What is a "stage" in the context of amazon api gateway?

You can consider an API Gateway stage as a specific lifecycle stage or version of your API.

For example:

  • production-stage
  • development-stage
  • beta-stage

From these stages you can configure things like throttling and caching.


Although you can use Stages as part of a different stages in your pipeline or environments this goes against AWS best practice for managing environments.

If you want a development environment, then create a development user/account and deploy using that. Likewise other environments like Production or Pre-Production.

I also wouldn't want to use Stages for versioning my APIs. (As versioning REST APIs is a huge anti-pattern)

Which does then beg the question about what Stages actually are in AWS gateways used for? Whenever i've used them I've out a sensible placeholder there.
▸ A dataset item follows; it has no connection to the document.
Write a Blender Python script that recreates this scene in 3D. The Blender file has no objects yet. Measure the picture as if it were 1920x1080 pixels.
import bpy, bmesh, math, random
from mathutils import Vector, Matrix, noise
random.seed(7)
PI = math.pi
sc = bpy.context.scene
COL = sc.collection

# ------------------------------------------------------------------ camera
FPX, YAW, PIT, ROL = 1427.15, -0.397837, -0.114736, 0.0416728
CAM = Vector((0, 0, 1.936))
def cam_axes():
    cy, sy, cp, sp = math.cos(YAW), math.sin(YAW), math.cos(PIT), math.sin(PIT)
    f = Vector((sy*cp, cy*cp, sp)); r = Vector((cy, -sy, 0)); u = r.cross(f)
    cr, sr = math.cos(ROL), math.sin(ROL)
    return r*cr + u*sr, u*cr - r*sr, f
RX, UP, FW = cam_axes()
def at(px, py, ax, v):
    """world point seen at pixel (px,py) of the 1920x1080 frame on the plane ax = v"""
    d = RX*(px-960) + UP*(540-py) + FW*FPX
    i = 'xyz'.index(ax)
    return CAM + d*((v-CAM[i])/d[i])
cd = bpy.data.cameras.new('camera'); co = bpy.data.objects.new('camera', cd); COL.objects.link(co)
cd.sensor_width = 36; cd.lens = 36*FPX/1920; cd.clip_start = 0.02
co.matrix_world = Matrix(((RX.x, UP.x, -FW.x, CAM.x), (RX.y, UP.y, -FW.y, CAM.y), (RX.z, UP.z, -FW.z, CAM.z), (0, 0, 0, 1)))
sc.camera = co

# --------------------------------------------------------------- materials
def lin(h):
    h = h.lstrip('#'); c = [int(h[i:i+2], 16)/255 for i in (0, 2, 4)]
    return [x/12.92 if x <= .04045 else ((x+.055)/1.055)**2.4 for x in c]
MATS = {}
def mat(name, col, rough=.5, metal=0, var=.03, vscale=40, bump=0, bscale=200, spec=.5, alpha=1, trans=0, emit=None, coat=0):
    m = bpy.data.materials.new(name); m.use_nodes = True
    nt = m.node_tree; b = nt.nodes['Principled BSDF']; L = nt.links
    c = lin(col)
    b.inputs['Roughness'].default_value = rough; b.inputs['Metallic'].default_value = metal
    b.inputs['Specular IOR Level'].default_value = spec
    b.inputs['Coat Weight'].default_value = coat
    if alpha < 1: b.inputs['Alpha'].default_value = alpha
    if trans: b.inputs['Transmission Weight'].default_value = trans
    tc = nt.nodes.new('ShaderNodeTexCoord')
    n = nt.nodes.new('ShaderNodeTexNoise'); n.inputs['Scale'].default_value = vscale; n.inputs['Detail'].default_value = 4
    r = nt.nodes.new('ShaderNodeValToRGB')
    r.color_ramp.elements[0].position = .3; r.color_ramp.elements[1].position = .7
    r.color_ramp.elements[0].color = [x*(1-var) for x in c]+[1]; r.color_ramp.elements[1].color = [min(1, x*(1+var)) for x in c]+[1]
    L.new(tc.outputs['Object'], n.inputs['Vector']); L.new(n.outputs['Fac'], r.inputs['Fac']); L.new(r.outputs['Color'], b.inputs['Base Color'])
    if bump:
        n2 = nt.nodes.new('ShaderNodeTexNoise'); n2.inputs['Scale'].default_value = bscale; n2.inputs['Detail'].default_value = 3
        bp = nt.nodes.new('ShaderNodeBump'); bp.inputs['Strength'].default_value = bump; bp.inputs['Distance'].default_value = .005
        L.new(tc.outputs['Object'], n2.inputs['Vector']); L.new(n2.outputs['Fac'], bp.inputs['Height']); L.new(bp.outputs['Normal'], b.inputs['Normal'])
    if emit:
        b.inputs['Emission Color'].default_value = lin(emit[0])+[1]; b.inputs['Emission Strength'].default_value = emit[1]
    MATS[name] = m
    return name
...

I would consider API Gateway stages as different stages in your pipeline or different environments of your stack for the same application. You can have as many stages as you want. In a simple stack, we can think of 3 stages: dev, qa and prod. Few things which you can do with stages:

  1. You will have different URL's for each stage. like https://api-gateway-domain/dev/... , https://api-gateway-domain/qa/..,https://api-gateway-domain/prod/... Basically the URL would be https://api-gateway-domain/<stage_name>/...
  2. You can go with custom domain names to associate with each stage.
  3. You can associate different usage plans for each stage.
  4. You will mostly have at least 1 stage variable to define your stage uniquely. This could be an Elastic Beanstalk URL which is different for each environment. Through stage variables, you will be calling different backend URL's for each stage.
  5. You can deploy different versions of API Gateway configurations for that application to different stages.